Former federal Judge H. Lee Sarokin, now a blogger, defends his decision in the Kreimer case (Mar. 17, 2005; Feb. 25):
I concede that I have made some mistakes (what judge hasn’t), had some reversals and wish I could revise some decisions, BUT no matter how many times they say that I ruled that a “smelly, homeless” man could annoy and drive patrons out of the Morristown library and harass women, it won’t be true. I declared a regulation invalid on the grounds that it was too vague and broad in giving librarians the discretion to oust or forever bar patrons. I never made any ruling about the individual involved or his conduct. It was a decision on the law not on the facts.
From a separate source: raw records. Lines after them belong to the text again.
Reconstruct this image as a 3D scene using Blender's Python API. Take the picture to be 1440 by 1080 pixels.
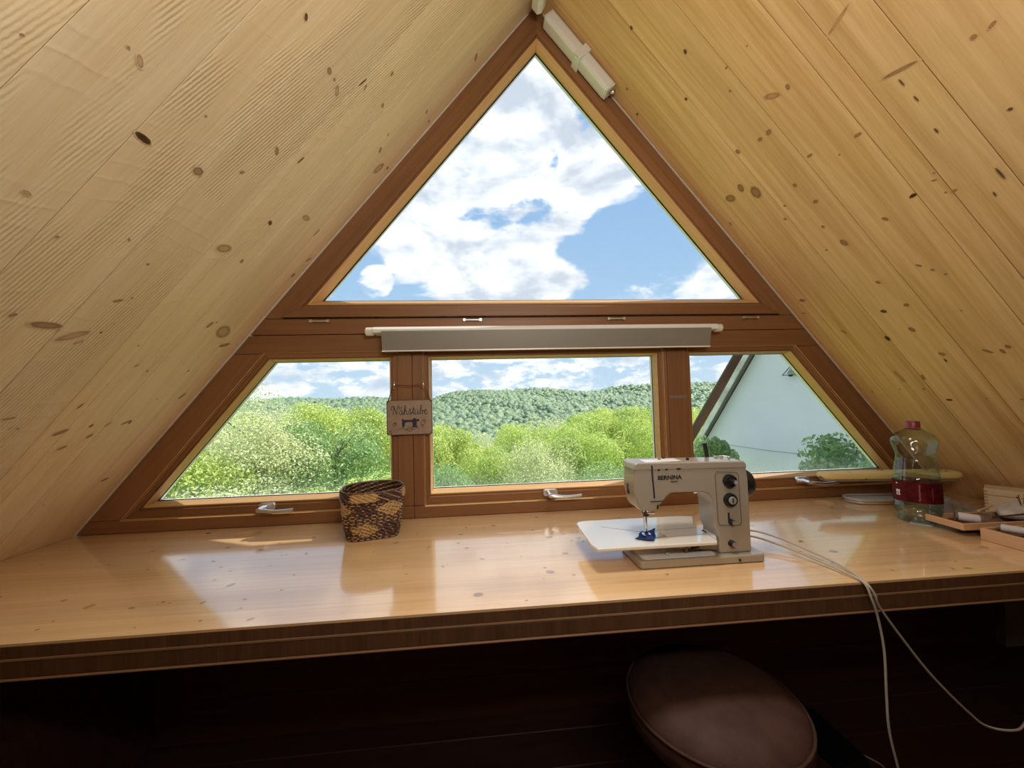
import bpy, bmesh, math, random
import numpy as np
from mathutils import Vector, Matrix
PI = math.pi
random.seed(7); np.random.seed(7)
for _o in list(bpy.data.objects): bpy.data.objects.remove(_o)
SC = bpy.context.scene
COL = SC.collection

# ------------------------------------------------------------------ camera
_cam = bpy.data.cameras.new('camera'); CAM = bpy.data.objects.new('camera', _cam); COL.objects.link(CAM)
_cam.sensor_fit = 'HORIZONTAL'; _cam.sensor_width = 36.0; _cam.lens = 36.0*540/1440
_cam.clip_start = 0.02; _cam.clip_end = 2000
YAW, PITCH, ROLL = 0.08552, 0.03828, -0.02627
_F = Vector((math.sin(YAW)*math.cos(PITCH), math.cos(YAW)*math.cos(PITCH), math.sin(PITCH)))
_R0 = Vector((math.cos(YAW), -math.sin(YAW), 0)); _U0 = _R0.cross(_F)
_R = _R0*math.cos(ROLL) + _U0*math.sin(ROLL); _U = _U0*math.cos(ROLL) - _R0*math.sin(ROLL)
CAM.matrix_world = Matrix(((_R.x, _U.x, -_F.x, 0), (_R.y, _U.y, -_F.y, -1.5), (_R.z, _U.z, -_F.z, 1.194), (0, 0, 0, 1)))
SC.camera = CAM

# ------------------------------------------------------------------ exposure
SC.view_settings.view_transform = 'Standard'; SC.view_settings.look = 'None'
SC.view_settings.gamma = 1.0; SC.view_settings.use_curve_mapping = False
SC.view_settings.exposure = 0.0
SC.cycles.max_bounces = 10; SC.cycles.diffuse_bounces = 5; SC.cycles.glossy_bounces = 3
SC.cycles.transparent_max_bounces = 16; SC.cycles.transmission_bounces = 6
SC.cycles.caustics_reflective = False; SC.cycles.caustics_refractive = False
SC.cycles.sample_clamp_indirect = 6.0
SC.cycles.use_adaptive_sampling = True; SC.cycles.adaptive_threshold = .03; SC.cycles.adaptive_min_samples = 12
try: SC.cycles.use_denoising = True
except Exception: pass

# ------------------------------------------------------------------ world: summer sky with cumulus
SKY_STRENGTH = 1.0
W = bpy.data.worlds.new('sky'); SC.world = W; W.use_nodes = True
_nt = W.node_tree; _nt.nodes.clear()
def _n(nt, t, **k):
    n = nt.nodes.new(t)
    for a, b in k.items(): setattr(n, a, b)
    return n
def _math(nt, op, a, b=None, c=None, clamp=False):
    n = nt.nodes.new('ShaderNodeMath'); n.operation = op; n.use_clamp = clamp
    for i, v in enumerate((a, b, c)):
        if v is None: continue
        if isinstance(v, (int, float)): n.inputs[i].default_value = v
        else: nt.links.new(v, n.inputs[i])
    return n.outputs[0]
def _maprange(nt, v, a, b, c=0., d=1., smooth=True):
    n = nt.nodes.new('ShaderNodeMapRange'); n.interpolation_type = 'SMOOTHSTEP' if smooth else 'LINEAR'
    n.inputs['From Min'].default_value = a; n.inputs['From Max'].default_value = b
    n.inputs['To Min'].default_value = c; n.inputs['To Max'].default_value = d
    nt.links.new(v, n.inputs['Value']); return n.outputs[0]
def _mix(nt, f, a, b, mode='MIX'):
    n = nt.nodes.new('ShaderNodeMix'); n.data_type = 'RGBA'; n.blend_type = mode
    if isinstance(f, (int, float)): n.inputs[0].default_value = f
    else: nt.links.new(f, n.inputs[0])
    for i, v in ((6, a), (7, b)):
        if isinstance(v, (tuple, list)): n.inputs[i].default_value = (*v[:3], 1)
        else: nt.links.new(v, n.inputs[i])
    return n.outputs[2]
def _noise(nt, vec, scale, detail=4, rough=.55, dist=0.):
    n = nt.nodes.new('ShaderNodeTexNoise'); n.inputs['Scale'].default_value = scale
    n.inputs['Detail'].default_value = detail; n.inputs['Roughness'].default_value = rough
    n.inputs['Distortion'].default_value = dist
    if vec is not None: nt.links.new(vec, n.inputs['Vector'])
    return n.outputs['Fac']
def _mapping(nt, vec, scale=(1, 1, 1), loc=(0, 0, 0), rot=(0, 0, 0)):
    n = nt.nodes.new('ShaderNodeMapping'); nt.links.new(vec, n.inputs['Vector'])
    n.inputs['Scale'].default_value = scale; n.inputs['Location'].default_value = loc; n.inputs['Rotation'].default_value = rot
    return n.outputs[0]
_tc = _n(_nt, 'ShaderNodeTexCoord'); _dir = _tc.outputs['Generated']
_sep = _n(_nt, 'ShaderNodeSeparateXYZ'); _nt.links.new(_dir, _sep.inputs[0]); _z = _sep.outputs['Z']
# clear-sky gradient
_cr = _n(_nt, 'ShaderNodeValToRGB'); _nt.links.new(_maprange(_nt, _z, 0., 1., smooth=False), _cr.inputs[0])
_e = _cr.color_ramp.elements
_e[0].position = 0.0; _e[0].color = (.62, .80, .97, 1)
_e[1].position = 1.0; _e[1].color = (.17, .35, .72, 1)
_x = _e.new(.25); _x.color = (.41, .64, .91, 1)
_x = _e.new(.6); _x.color = (.27, .49, .85, 1)
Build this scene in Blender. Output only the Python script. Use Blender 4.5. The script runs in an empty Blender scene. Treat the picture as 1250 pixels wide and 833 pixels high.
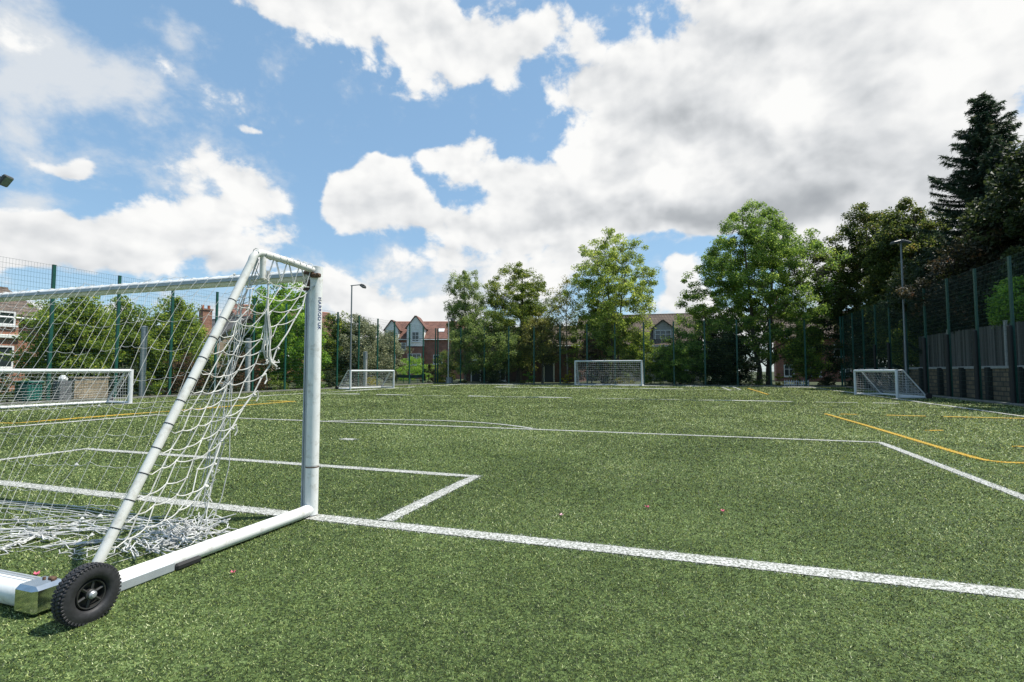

This is a dodge: Sarokin ruled that the library could not have a blanket rule excluding members of the public for poor personal hygiene, because such a rule would be too vague. So Sarokin did rule that it was impermissible for a library to bar someone for being so smelly as to be a nuisance. Also unmentioned is that Sarokin was wrong on the law, to boot: the Third Circuit eventually overturned Sarokin’s decision:
While the district court was probably correct that the rule may disproportionately affect the homeless who have limited access to bathing facilities, this fact is irrelevant to a facial challenge and further would not justify permitting a would-be patron, with hygiene so offensive that it constitutes a nuisance, to force other patrons to leave the Library, or to inhibit Library employees from performing their duties.
Alas, this decision on the injunction came too late: taxpayers had already shelled out $230,000 to Kreimer in a settlement of the pending damages claims, having already been held liable by Sarokin. See Kreimer v. Bureau of Police for the Town of Morristown, 765 F. Supp. 181 (D.N.J. 1991), rev’d 958 F.2d 1242 (3d Cir. 1992).